04.02.01
Monday

The world seems lighter today. Sometime early this morning, Hula's grandmother passed away in her daughter's arms. She was 96.

Her story was almost over when she came into my life. I don't imagine she much remembered me, as I only met her handful of times. And when we did meet, she was often reflective and once or twice, not completely with us at all.

Nevertheless, when we moved to Chicago, it became tradition for Hula and I to drive to Greencastle for Thanksgiving, and a few other times throughout the year. A sleepy college town some miles outside of Indianapolis, Greencastle is one of those places were time seemed to stop somewhere around 1956. If you've ever lived in New England or the deep south, you'll recognize a certain feeling associated with those regions. A sensation of being not easily defined by description. With seemingly tired and calloused fingers, Greencastle touches and encapsulates what is the Midwest and the people this dusty flat part of the country produces. It's all very John Cougar Melloncampy.

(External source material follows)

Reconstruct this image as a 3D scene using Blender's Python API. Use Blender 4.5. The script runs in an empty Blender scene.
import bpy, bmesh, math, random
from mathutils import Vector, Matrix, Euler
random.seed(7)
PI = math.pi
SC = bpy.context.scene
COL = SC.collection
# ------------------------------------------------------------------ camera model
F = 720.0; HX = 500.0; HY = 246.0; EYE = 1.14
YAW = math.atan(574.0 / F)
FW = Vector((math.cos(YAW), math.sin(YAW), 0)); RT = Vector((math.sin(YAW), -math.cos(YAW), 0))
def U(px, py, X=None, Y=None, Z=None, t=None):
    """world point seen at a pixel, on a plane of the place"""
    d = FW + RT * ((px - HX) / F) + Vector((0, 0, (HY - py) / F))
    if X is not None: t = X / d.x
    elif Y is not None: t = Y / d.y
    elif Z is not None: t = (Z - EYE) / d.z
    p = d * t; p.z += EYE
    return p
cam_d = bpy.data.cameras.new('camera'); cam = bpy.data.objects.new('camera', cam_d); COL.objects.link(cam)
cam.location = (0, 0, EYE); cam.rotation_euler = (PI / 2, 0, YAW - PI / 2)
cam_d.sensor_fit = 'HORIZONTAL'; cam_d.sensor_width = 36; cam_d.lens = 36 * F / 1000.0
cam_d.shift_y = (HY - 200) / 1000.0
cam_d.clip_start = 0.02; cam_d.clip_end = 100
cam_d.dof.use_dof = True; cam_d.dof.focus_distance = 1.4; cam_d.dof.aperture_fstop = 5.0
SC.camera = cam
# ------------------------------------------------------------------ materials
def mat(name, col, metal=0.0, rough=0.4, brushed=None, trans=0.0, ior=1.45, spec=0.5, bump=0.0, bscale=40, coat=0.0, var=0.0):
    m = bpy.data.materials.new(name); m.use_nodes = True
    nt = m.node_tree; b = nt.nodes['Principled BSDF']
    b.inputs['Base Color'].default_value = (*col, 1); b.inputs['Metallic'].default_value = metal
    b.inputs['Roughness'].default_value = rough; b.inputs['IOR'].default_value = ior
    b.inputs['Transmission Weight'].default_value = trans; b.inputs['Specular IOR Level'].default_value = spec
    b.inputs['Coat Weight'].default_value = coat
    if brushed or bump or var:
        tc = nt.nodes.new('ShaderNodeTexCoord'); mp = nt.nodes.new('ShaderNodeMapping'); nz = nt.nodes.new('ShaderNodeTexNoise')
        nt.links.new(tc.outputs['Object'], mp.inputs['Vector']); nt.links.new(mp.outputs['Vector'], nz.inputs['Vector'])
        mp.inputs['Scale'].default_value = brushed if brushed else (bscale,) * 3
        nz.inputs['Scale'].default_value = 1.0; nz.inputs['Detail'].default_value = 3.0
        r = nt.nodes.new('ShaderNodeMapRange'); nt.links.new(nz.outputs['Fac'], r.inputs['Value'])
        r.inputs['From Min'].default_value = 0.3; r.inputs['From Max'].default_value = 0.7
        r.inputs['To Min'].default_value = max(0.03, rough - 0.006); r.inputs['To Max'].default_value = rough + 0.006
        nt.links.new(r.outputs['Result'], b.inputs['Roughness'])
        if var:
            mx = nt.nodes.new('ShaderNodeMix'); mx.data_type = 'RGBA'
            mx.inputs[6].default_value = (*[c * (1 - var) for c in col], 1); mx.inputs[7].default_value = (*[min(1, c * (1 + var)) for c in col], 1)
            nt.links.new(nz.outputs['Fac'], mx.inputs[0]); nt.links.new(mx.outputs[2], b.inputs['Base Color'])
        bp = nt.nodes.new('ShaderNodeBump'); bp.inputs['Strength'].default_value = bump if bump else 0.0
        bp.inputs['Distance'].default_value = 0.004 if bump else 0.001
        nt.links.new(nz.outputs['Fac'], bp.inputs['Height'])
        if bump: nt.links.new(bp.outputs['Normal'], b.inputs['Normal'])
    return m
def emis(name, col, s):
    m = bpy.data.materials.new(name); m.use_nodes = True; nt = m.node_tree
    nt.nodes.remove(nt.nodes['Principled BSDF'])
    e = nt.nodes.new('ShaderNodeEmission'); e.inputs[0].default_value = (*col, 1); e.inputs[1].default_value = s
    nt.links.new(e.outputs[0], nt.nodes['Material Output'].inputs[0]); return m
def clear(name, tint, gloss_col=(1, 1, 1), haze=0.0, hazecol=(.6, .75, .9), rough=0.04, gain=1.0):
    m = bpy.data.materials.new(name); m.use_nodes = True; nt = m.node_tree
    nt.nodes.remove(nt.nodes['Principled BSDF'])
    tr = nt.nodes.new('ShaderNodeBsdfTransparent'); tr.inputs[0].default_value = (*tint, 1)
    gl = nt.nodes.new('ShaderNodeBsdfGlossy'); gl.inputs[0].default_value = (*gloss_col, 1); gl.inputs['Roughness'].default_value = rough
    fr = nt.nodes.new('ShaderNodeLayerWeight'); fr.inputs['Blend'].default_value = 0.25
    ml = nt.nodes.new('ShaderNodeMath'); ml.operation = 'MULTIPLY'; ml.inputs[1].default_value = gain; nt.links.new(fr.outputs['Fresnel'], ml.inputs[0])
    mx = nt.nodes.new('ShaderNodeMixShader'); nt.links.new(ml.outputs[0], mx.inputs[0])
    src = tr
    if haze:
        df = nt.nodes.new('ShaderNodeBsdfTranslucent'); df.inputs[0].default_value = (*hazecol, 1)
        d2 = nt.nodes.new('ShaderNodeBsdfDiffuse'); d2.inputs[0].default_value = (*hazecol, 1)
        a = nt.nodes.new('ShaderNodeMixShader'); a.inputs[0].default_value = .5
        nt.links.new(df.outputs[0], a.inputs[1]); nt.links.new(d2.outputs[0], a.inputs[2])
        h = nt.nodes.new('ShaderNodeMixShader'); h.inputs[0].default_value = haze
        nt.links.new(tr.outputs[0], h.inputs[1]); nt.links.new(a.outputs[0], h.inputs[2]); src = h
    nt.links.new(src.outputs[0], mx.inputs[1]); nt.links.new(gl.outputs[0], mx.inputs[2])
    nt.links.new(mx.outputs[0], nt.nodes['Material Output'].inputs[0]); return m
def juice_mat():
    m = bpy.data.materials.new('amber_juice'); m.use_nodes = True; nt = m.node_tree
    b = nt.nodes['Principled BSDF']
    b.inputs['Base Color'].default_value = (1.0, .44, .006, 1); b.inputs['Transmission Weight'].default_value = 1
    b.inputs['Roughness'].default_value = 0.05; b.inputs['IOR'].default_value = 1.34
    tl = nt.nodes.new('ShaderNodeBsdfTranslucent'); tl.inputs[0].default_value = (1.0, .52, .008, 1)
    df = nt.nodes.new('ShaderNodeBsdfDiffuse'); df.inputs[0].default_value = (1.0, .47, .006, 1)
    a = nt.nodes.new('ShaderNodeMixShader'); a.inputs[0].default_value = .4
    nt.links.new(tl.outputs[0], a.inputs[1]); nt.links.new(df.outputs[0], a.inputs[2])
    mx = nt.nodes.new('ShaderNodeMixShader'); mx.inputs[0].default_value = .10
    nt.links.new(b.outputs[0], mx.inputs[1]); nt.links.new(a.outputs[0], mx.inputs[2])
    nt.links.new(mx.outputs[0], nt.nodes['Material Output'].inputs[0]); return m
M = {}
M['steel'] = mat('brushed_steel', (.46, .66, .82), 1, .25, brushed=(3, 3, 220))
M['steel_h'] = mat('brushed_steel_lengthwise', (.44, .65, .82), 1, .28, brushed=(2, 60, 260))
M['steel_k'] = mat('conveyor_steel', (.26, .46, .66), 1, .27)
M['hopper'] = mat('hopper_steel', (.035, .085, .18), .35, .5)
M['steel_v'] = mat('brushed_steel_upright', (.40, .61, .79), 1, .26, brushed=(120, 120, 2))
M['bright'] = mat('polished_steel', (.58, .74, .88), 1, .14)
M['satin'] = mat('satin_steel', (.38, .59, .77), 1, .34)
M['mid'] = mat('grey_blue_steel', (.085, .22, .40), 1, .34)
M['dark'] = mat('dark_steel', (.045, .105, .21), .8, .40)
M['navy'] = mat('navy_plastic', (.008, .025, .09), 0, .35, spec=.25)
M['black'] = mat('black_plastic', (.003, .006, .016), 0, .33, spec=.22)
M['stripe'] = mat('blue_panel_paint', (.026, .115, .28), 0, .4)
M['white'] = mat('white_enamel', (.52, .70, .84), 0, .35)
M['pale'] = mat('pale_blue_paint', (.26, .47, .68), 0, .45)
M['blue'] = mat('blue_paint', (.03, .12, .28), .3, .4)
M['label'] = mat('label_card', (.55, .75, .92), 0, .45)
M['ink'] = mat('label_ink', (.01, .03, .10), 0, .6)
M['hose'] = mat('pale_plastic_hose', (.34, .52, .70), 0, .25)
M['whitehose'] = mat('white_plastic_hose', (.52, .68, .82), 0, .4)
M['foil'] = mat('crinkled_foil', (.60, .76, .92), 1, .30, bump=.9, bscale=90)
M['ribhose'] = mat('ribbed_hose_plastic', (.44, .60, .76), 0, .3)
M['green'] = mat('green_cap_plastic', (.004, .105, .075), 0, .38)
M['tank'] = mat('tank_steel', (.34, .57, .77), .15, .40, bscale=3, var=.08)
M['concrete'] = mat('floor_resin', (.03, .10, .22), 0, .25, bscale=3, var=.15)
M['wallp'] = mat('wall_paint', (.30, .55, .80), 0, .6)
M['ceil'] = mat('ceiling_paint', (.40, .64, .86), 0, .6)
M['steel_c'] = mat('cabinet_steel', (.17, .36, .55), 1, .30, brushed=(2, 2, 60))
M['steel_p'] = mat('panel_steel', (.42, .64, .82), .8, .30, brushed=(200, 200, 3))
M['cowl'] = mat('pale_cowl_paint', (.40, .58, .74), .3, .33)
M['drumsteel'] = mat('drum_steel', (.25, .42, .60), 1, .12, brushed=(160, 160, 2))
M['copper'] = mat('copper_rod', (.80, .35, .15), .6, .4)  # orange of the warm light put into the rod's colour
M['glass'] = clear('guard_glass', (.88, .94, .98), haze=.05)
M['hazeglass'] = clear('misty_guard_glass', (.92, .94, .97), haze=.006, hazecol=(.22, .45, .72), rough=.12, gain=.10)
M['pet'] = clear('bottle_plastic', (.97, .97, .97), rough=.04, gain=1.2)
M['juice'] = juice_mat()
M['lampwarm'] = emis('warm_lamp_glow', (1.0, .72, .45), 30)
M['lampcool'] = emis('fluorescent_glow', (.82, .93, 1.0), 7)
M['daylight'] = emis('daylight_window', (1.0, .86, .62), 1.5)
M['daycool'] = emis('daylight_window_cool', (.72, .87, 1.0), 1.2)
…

Frances grew up in a small house in Indianapolis where the only warmth in the winter was the woodstove her family gathered around, and to where a man in a horse and carriage delivered ice several times a week in the summer. An evening's entertainment might be her grandfather creating shadow animals on the walls. She described these long shadows as sometimes funny and sometimes scary, but the evenings as a whole as some of her happiest memories.

Frances lived much of her adult life in Greencastle, where she married her college professor. It was there she raised an incredible family; nurturing the artist, teacher, scientist and musician in each of her children. It is also where she endured the death of a child and a husband, lived through a fire that took the entire top floor of her home, suffered through the Great Depression, finished her own degrees, edited and illustrated the Zoology text books her husband wrote, later co-wrote these books and created the lab manuals herself. She spent time in the Galapagos and traveled to Surinam at 80 and to Africa as a missionary at 85.  

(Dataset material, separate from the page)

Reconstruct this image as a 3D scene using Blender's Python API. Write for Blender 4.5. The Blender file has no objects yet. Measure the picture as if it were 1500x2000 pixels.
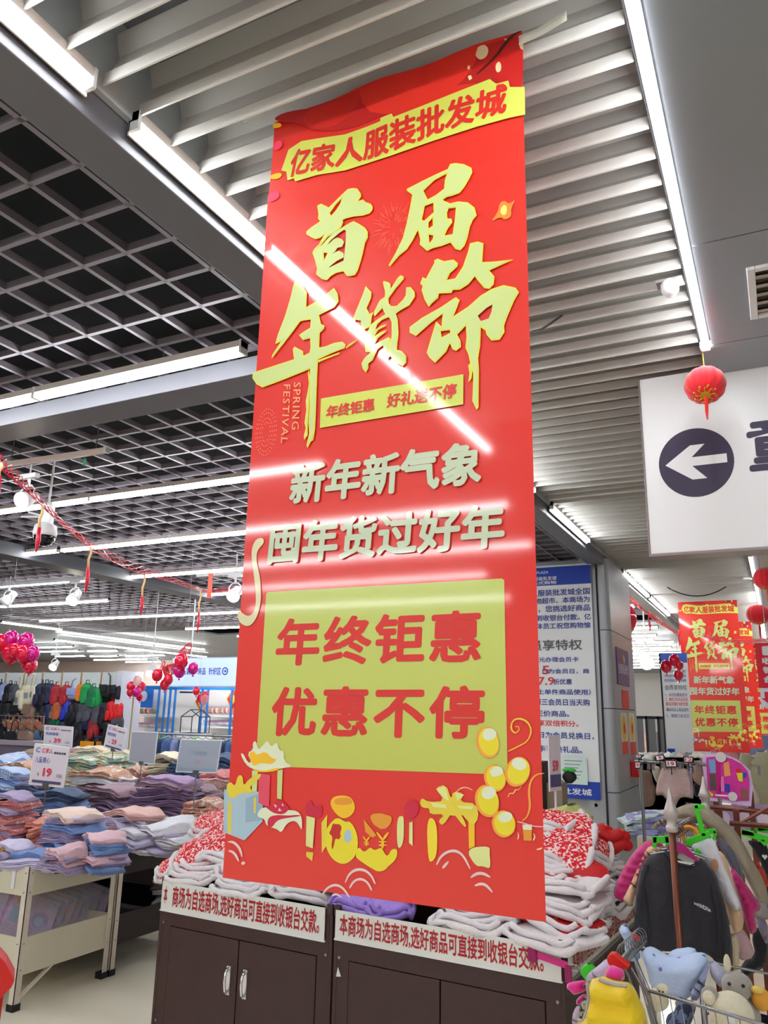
import bpy, bmesh, math, random
from mathutils import Vector, Matrix, noise
random.seed(7)
C = bpy.context.scene.collection
PI = math.pi

# ------------------------------------------------------------- camera
FPX = 1530.0                                   # focal length in pixels of a 1500 x 2000 frame
_A = Vector(((1535-750)/FPX, -(1410-1000)/FPX, -1)).normalized()      # aisle direction seen by the camera
_Z = Vector(((874-750)/FPX, 6000/FPX, -1)); _Z = (_Z - _A*_Z.dot(_A)).normalized()
_X = _A.cross(_Z)
ORD = 'first second third fourth fifth sixth seventh eighth ninth tenth eleventh twelfth thirteenth fourteenth fifteenth sixteenth seventeenth eighteenth nineteenth twentieth'.split()
ORD += ['twenty-'+w_ for w_ in ORD[:9]]+['thirtieth']
R3 = Matrix((_X, _A, _Z))                      # camera -> world
CAM = Vector((0, 0, 1.6))
cd = bpy.data.cameras.new('camera'); cam = bpy.data.objects.new('camera', cd); C.objects.link(cam)
cd.sensor_fit = 'HORIZONTAL'; cd.sensor_width = 36.0; cd.lens = 36.0*FPX/1500.0
cd.clip_start = 0.05; cd.clip_end = 200
cam.matrix_world = Matrix.Translation(CAM) @ R3.to_4x4()
bpy.context.scene.camera = cam

# ------------------------------------------------------------- world and exposure
w = bpy.data.worlds.new('world'); bpy.context.scene.world = w; w.use_nodes = True
w.node_tree.nodes['Background'].inputs[0].default_value = (0.93, 0.96, 1.0, 1)
w.node_tree.nodes['Background'].inputs[1].default_value = 0.6
vs = bpy.context.scene.view_settings
vs.view_transform = 'Standard'; vs.look = 'None'; vs.gamma = 1.0; vs.use_curve_mapping = False
vs.exposure = 0.5
TUBE_POWER = 31.0

def P(px, py, x=None, y=None, z=None):
    """world point seen at a photograph pixel, on the plane x=, y= or z="""
    d = R3 @ Vector(((px-750)/FPX, -(py-1000)/FPX, -1))
    t = (x-CAM.x)/d.x if x is not None else (y-CAM.y)/d.y if y is not None else (z-CAM.z)/d.z
    return CAM + d*t

# ------------------------------------------------------------- materials
def lin(c):
    c = c/255.0
    return c/12.92 if c <= 0.04045 else ((c+0.055)/1.055)**2.4
def rgb(c):
    return (lin(c[0]), lin(c[1]), lin(c[2]), 1)
_M = {}
def mat(name, col, rough=0.5, metal=0.0, emit=0.0, coat=0.0, var=0.0, vscale=6.0, bump=0.0, bscale=60.0,
        trans=0.0, alpha=1.0, col2=None, pat=None, pscale=20.0, sheen=0.0, ior=1.45, thr=0.55, obj=True):
    if name in _M: return _M[name]
    m = bpy.data.materials.new(name); m.use_nodes = True
    nt = m.node_tree; b = nt.nodes['Principled BSDF']
    b.inputs['Base Color'].default_value = rgb(col); b.inputs['Roughness'].default_value = rough
    b.inputs['Metallic'].default_value = metal; b.inputs['IOR'].default_value = ior
    b.inputs['Coat Weight'].default_value = coat; b.inputs['Coat Roughness'].default_value = 0.06
    b.inputs['Transmission Weight'].default_value = trans; b.inputs['Alpha'].default_value = alpha
    b.inputs['Sheen Weight'].default_value = sheen
    if emit:
        b.inputs['Emission Color'].default_value = rgb(col); b.inputs['Emission Strength'].default_value = emit
    tc = nt.nodes.new('ShaderNodeTexCoord'); src = tc.outputs['Object'] if obj else tc.outputs['Generated']
    cur = None
    if var:
        n = nt.nodes.new('ShaderNodeTexNoise'); n.inputs['Scale'].default_value = vscale; n.inputs['Detail'].default_value = 5
        nt.links.new(src, n.inputs['Vector'])
        mx = nt.nodes.new('ShaderNodeMix'); mx.data_type = 'RGBA'; mx.inputs['A'].default_value = rgb([max(0, v*(1-var)) for v in col])
        mx.inputs['B'].default_value = rgb([min(255, v*(1+var*0.6)) for v in col]); nt.links.new(n.outputs['Fac'], mx.inputs['Factor'])
        cur = mx.outputs['Result']
    if pat and col2:
        if pat == 'voronoi':
            n = nt.nodes.new('ShaderNodeTexVoronoi'); n.inputs['Scale'].default_value = pscale; o = n.outputs['Distance']
        elif pat == 'wave':
            n = nt.nodes.new('ShaderNodeTexWave'); n.inputs['Scale'].default_value = pscale; n.inputs['Distortion'].default_value = 0; o = n.outputs['Fac']
        elif pat == 'gradz':
            n = nt.nodes.new('ShaderNodeSeparateXYZ'); nt.links.new(src, n.inputs[0]); o = n.outputs['Z']
        else:
            n = nt.nodes.new('ShaderNodeTexNoise'); n.inputs['Scale'].default_value = pscale; n.inputs['Detail'].default_value = 3; o = n.outputs['Fac']
        if pat != 'gradz': nt.links.new(src, n.inputs['Vector'])
        r = nt.nodes.new('ShaderNodeMapRange')
        if pat == 'voronoi': r.inputs[1].default_value = thr-0.06; r.inputs[2].default_value = thr
        elif pat == 'gradz': r.inputs[1].default_value = 0.0; r.inputs[2].default_value = pscale
        else: r.inputs[1].default_value = thr-0.03; r.inputs[2].default_value = thr+0.03
        nt.links.new(o, r.inputs[0])
        mx = nt.nodes.new('ShaderNodeMix'); mx.data_type = 'RGBA'; mx.inputs['B'].default_value = rgb(col); mx.inputs['A'].default_value = rgb(col2)
        if cur: nt.links.new(cur, mx.inputs['B'])
        nt.links.new(r.outputs[0], mx.inputs['Factor']); cur = mx.outputs['Result']
    if cur: nt.links.new(cur, b.inputs['Base Color'])
    if bump:
        n = nt.nodes.new('ShaderNodeTexNoise'); n.inputs['Scale'].default_value = bscale; n.inputs['Detail'].default_value = 4
        nt.links.new(src, n.inputs['Vector'])
        bp = nt.nodes.new('ShaderNodeBump'); bp.inputs['Strength'].default_value = bump; bp.inputs['Distance'].default_value = 0.01
        nt.links.new(n.outputs['Fac'], bp.inputs['Height']); nt.links.new(bp.outputs['Normal'], b.inputs['Normal'])
    _M[name] = m
    return m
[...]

While she only spilled into my life for a few short years and while I only really knew her from the hundreds of stories I've been told, each time I saw her, she never failed to clasp my hand in hers, kiss my cheek, look straight into me and make me feel part of something larger.

The sun came up over the world today and for the first time since 1904, Frances Hickman wasn't in it. None of the people who anticipated her arrival were there for her departure, but that can only be testimony to her longevity and to her legacy. This remarkable woman created an extraordinary family for which I am often amazed and always grateful to be a part of.